The rationale behind this legislation is easily understood. Stripping a person of dignity is often more brutal than inflicting physical blows. It is devastating to the human spirit. A devastated, dehumanized human spirit is a dangerous thing. When humans become dehumanized, they tend to act inhumanely. This was the lesson learned painfully through the events in B.C. Pen, Millhaven, Archambault, and Kingston Penitentiary in the 1970’s and early 80’s. Some in the CSC today choose to irresponsibly forget that those lessons were paid for with the blood of both prisoners and Correctional Officers. A more pleasant lesson CSC has both learned and preached since that time is that when accorded greater dignity, human inclination is to conduct oneself, and treat others more humanely.
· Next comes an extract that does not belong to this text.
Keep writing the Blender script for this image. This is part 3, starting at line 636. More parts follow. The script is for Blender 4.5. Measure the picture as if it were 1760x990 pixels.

In the 20 years since the creation of CSC’s Mission and the subsequent inception of the CCRA, incidents of prison violence in general, violent recidivism by parolees, and violent crime committed by successful beneficiaries of CSC correctional programming have reduced dramatically.43
It is more than ironic that Canadian prisoners can demonstrate a far greater understanding and respect for the significance of human rights than an ‘expert’ panel purporting to chart a roadmap for the future of Canadian corrections. Perhaps we should expect that those who have felt the indignity of harsh justice – both given and taken – would be most sensitive to legal amendments that would deform the laws that were shaped to reflect our commitment as a society to human dignity. In our response we have repeatedly invoked the concept of human dignity and the principles that pour content into its implementation in Canadian corrections to provide the framework for understanding the dangers and perils for both public safety and human rights that lie along the Roadmap and CSC’s transformation agenda.